Perhaps, this was the report's most remarkable admission for several reasons.

This acknowledgment, suggests the obvious: that speed, in-and-of-itself, is/was not a major contributor to highway crash or injury rates or has a limited adverse impact on overall highway safety.

Why would a city that was being actively lobbied at the time by Redflex and/or ATS conduct such a test [for/with] these very same companies who were (at the same time) forecasting huge potential profits from 'exploitation' of the marketplace?

Why would the findings (ie; conclusions) from this preliminary report be used to drive legislative policy nearly two years before the final report was to see the light of day?

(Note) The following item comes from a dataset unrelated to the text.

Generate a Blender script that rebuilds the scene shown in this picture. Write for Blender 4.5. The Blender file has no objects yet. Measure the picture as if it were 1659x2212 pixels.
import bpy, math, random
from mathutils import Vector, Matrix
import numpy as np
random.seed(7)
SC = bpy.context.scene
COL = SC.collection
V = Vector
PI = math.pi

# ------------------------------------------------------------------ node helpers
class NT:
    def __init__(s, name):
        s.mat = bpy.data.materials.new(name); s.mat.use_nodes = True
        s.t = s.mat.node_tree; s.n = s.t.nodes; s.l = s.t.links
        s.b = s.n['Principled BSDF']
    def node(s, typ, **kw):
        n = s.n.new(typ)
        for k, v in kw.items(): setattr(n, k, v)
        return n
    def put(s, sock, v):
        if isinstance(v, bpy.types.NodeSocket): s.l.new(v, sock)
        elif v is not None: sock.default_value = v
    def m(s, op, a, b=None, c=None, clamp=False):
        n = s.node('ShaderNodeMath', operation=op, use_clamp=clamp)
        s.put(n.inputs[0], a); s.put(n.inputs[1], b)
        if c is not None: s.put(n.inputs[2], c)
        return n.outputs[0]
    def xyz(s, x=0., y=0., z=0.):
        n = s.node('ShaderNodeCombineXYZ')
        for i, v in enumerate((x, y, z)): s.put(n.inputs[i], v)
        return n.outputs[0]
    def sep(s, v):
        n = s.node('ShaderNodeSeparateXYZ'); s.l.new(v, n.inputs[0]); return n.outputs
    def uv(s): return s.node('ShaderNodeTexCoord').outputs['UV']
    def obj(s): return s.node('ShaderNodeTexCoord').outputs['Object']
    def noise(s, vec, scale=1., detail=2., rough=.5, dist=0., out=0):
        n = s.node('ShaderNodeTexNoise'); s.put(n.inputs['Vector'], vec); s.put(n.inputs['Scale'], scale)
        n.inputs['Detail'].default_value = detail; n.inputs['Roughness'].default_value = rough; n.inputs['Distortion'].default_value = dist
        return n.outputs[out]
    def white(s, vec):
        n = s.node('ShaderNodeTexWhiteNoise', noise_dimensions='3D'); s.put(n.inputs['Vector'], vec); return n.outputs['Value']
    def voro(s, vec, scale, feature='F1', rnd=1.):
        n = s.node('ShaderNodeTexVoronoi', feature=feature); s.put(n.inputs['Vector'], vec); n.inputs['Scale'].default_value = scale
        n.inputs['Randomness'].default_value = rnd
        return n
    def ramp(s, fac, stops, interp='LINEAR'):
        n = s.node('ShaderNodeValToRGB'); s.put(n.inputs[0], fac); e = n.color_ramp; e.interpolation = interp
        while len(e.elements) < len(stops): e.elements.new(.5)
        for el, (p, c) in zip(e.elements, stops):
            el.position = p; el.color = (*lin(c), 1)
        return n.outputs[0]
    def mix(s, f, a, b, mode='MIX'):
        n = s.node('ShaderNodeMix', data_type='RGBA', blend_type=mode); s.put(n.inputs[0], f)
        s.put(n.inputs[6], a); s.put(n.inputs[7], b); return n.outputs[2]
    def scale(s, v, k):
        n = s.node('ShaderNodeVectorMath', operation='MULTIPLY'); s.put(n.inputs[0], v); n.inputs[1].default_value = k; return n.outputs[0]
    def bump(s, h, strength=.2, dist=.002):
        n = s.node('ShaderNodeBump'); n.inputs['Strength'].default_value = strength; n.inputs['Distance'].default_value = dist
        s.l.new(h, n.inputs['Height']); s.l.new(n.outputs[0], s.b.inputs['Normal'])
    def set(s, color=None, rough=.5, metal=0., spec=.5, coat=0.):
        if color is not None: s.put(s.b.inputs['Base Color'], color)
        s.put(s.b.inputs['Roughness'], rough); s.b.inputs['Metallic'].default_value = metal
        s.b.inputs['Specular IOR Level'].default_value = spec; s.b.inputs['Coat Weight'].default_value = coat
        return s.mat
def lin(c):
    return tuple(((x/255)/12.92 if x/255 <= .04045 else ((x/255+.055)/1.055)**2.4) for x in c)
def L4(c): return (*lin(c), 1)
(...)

Answer (to both questions): Follow the money.

How the SEP could be described as an "unqualified" success (by others not financially connected to its findings) would be a bit of a stretch.

How the report concluded (as it did later) that an increase of 33% in rear-end crashes as a result of the SEP was a "negligible" increase and an "equitable" exchange for less-severe accidents, would be a bit more than a bit of stretch.

That's enough analysis for now, because if you are like me, your head may dizzy from all the spin.